Heidegger on theology
In Being and Time Heidegger enumerates how a range of disciplines — sciences and humanist enquiry — have had their fields reconfigured as a result of deep-searching alterations in how their most basic objects have been grasped. The theory of relativity, the relation between tradition and historicity, and so on, have had such strong impacts on their respective fields of operation their their most fundamental beliefs have been altered. What is perhaps even more striking still today is Heidegger’s brief glimpse into the theological debate of his time.

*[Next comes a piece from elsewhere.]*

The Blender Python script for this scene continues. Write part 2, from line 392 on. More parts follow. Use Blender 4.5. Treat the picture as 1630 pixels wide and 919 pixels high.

Heidegger was thoroughly versed in contemporary theology: prior to writing Being and Time he had written papers on Luther, Calvin and others, and in the late 1910s he broke with his Catholic boyhood faith. It is in this light we should read his comments on the upheaval in theology, which, in Heidegger’s view, had been brought about by a renewed attention to Luther’s critique of a purely formal approach to belief. Heidegger comments that the crux of Luther’s argument was that the foundation of dogma at Luther’s time had not been consistent with attention to faith, and in certain respects would distort and falsify a relation to divinity that is faith based.
They key here is that to Heidegger the central concern of theology should be faith — how is man configured in his belief in divinity. Man and God, mortal and groundless ground, wesen and Being: these key concepts retain their sense in the context of faith and faith alone. Questions of dogma, tradition and denomination are secondary.
Where does such reflections place us in the most up-heaving debate concerning theology in our time: the claim that the core component of a world view — any world view — is faith? Theology today should embrace a notion of power that brings to the table precisely the question of belief: power is praised, upheld, cared for in so far as it is a power that is faithfully adhered to. And it is a view that has ample support in Scripture: in Paul’s letter to the Corinthians we read that
that which is sown in dishonour is raised in glory. That which is sown in weakness, is raised in power. That which is sown in a body of nature is raised in a body of spirit. [1 Corinthians 15: 43-44]
Glory, power, spirit: these are words that properly belong in the domain of theology, they are complex and challenging, and yet they provide us with key terms for investigations that truly situate us in the centre of what should inform our most critical debates today.